A middle-aged man dreaming of the day when he can stop begging for scraps and write for a living.
Tuesday, December 31, 2013
Revisiting the history of the health insurance mandate.
It seems that the popular conservative apologetic today is to claim that conservatives never introduced or supported mandatory health insurance. Even a casual browse through the public record reveals that claim to be false, but the claim continues to get repeated apparently in hopes of replicating the Big Lie. So for the record (mostly for my own benefit) here's what's on the public record with regard to the GOP's health insurance mandate. First there's the 1993 GOP counter-proposal to "Hillarycare" taken from the proposal written by the Heritage Foundation. The idea was to force people to join the insurance pool to lower the overall risk just like they do with mandatory auto insurance. Then there's Romneycare, the Massachusetts health care reform law that the Heritage Foundation claimed credit for helping build based off their original health insurance mandate. Romney and other conservatives continued to hail the Massachusetts law as a model for national health care reform up until the point that Obama used Romneycare experts to help build Obamacare. That's the point when suddenly conservatives started talking about how the mandate was "unconstitutional," a claim they continue to make long after the mandate was upheld in the Supreme Court. To add insult to injury, Newt Gingrich admitted that the whole reform proposal was a red herring intended to block the Clinton reform proposal back in 1993 and that he never had any intention of allowing it to pass. That's what vindicates Alan Grayson's depiction of the GOP reform plan as "don't get sick. If you do, die quickly." Thankfully, Forbes includes many of the highlights of the Republican Party's history of the individual mandate.
Monday, December 30, 2013
On poverty, work ethic and bootstraps
A comment on reddit prompted me to write the following. I think it stands well enough without context, but I can provide it if you're really interested.

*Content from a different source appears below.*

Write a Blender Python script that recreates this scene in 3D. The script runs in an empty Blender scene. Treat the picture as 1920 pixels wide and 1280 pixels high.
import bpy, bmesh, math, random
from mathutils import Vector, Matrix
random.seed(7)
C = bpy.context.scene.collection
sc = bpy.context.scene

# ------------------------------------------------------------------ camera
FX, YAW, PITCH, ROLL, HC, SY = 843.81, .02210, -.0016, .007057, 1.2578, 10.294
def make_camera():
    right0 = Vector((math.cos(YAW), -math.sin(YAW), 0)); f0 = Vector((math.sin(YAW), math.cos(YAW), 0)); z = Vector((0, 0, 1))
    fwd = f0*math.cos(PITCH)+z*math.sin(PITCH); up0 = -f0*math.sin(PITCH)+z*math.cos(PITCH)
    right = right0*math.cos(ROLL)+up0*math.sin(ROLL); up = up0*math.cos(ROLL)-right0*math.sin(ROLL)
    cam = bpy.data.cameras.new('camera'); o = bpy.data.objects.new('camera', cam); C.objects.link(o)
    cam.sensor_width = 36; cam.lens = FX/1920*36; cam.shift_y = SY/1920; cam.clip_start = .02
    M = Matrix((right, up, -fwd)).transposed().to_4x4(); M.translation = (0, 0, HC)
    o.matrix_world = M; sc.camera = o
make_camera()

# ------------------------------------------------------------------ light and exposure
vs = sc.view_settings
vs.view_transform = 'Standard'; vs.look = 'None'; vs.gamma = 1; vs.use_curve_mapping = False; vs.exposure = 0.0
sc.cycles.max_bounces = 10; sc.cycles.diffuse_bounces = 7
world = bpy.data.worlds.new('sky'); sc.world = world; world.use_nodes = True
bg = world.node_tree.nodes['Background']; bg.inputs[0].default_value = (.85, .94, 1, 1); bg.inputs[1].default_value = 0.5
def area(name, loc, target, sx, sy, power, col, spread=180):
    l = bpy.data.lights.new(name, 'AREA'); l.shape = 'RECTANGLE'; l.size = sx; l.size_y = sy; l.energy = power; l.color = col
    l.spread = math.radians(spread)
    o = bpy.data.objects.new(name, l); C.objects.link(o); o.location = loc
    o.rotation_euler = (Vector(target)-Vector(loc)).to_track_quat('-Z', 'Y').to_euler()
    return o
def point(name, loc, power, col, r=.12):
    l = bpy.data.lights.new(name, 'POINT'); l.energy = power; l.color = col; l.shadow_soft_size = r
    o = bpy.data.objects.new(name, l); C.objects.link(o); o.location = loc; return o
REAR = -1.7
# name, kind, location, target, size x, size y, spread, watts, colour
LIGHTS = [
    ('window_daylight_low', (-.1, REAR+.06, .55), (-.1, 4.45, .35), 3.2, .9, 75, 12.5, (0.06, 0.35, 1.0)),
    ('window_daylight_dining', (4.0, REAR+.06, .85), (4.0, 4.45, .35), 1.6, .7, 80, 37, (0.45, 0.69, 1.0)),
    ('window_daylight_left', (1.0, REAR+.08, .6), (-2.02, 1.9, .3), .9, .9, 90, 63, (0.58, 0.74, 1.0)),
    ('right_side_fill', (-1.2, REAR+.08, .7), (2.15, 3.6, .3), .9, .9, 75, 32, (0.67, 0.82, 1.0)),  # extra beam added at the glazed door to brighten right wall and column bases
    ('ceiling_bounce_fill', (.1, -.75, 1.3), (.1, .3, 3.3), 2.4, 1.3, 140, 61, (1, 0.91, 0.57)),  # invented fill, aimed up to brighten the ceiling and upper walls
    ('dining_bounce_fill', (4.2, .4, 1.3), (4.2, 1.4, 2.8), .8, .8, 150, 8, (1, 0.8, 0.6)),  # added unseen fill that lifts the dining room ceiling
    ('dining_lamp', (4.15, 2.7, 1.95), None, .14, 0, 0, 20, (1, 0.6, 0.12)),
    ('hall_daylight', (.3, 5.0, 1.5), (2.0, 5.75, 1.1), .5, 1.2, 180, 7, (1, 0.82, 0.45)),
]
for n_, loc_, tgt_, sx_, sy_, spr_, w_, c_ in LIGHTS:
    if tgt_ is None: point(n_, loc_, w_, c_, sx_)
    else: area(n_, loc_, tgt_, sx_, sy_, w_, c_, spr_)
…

I think there are a lot of better alternatives to "start your own business and pull yourself up by your own bootstraps." One of them is to recognize that no one operates in a vacuum, and providing support for our least fortunate ought to be our top priority rather than indulging in some fantasy about "tough love."
Another would be abandoning our fetish for Puritan work ethics in a society where scarcity is a matter of public policy rather than necessity. If we started supporting people for following their passions even when those passions aren't lucrative, we might see some surprising results. One of the reasons it's easier to start your own business in most European countries than it is in the US is because the consequences for failure aren't as dire. They don't have to worry about losing their homes or going hungry because they tried and failed.